I feel that it’s created a sense of division among the students, it’s become a very much us versus them kind of environment with tension between people that don’t and do wear masks,junior Pacifico Murphy said. “The school should encourage respecting people’s opinions and discourage bullying.”

County administrators launched the “On or Off, It’s Just Me” campaign to further the notion of community respect towards others in their decision-making. Within the school, teachers have emphasized the importance of personal choice in mask-wearing. “We’re following CDC recommendations and while I personally choose to wear my mask, it makes sense to give students the opportunity to wear or not wear it,” junior and schoolwide SGA Vice President Jake Lee said.

“This board would like to remind our community that the decision to wear or remove a mask is an individual and very personal one,” Ms. Wolff said.

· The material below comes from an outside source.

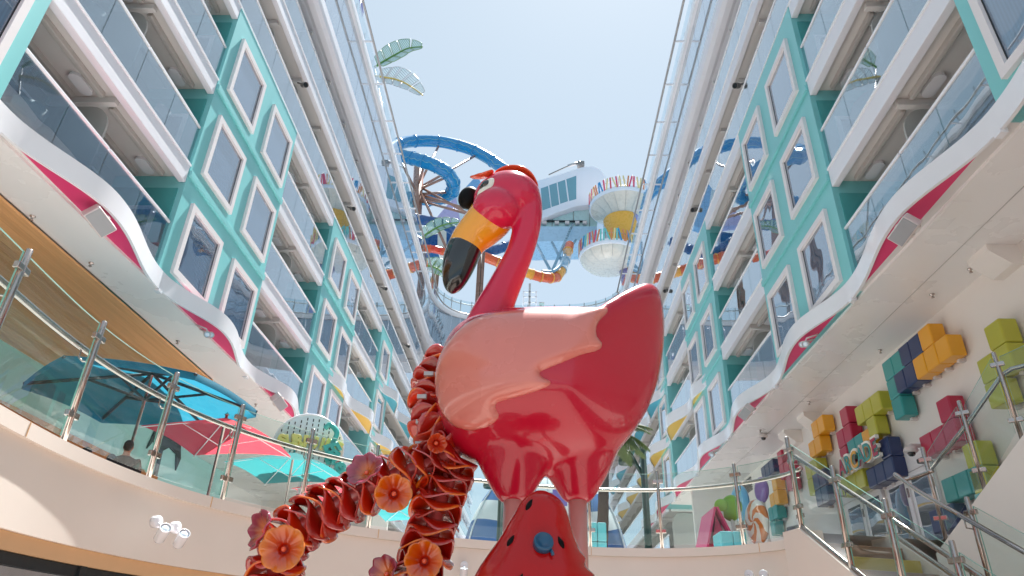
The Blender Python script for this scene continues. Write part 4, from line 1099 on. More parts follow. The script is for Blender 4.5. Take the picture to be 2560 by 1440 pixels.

Large portions of the RM community continued to wear masks even after the decision was made. “I think it’s about 80% of students wearing masks, but as people see other people not wearing masks, that number will go down over time,Murphy said. “I would say in my classes around 90% of students are still wearing masks, only 1 or 2 kids aren’t that I see,” Lee said. “A lot of teachers aren’t.”

Some teachers felt that masking hindered face-to-face interactions, and by extension, teaching ability. “With dropping case numbers, not only just locally but nationwide, I think it was time to make that decision,” Physics teacher Michael Willard said. “I thought that wearing a mask, I was never quite sure of just facial communication and body language, with myself or from students, so I was kind of happy to let it drop.”

Some students felt that wearing masks was important for schoolwide safety. I still wear my mask because, even though I am not at risk, it doesn’t hurt me to wear it but it makes other people feel more comfortable,” Lavan said. “I still feel safe because most of my peers still wear masks in comparison to the minority who don’t,Murphy said.

“On or Off, It’s Just Me is a reminder that wearing masks may be an individual choice and we must respect each other’s choices,” MCPS said in a community update.

After we lifted the mask mandate, it has been wonderful to be out in schools, and I think students and staff are really respecting it,” Dr. McKnight said.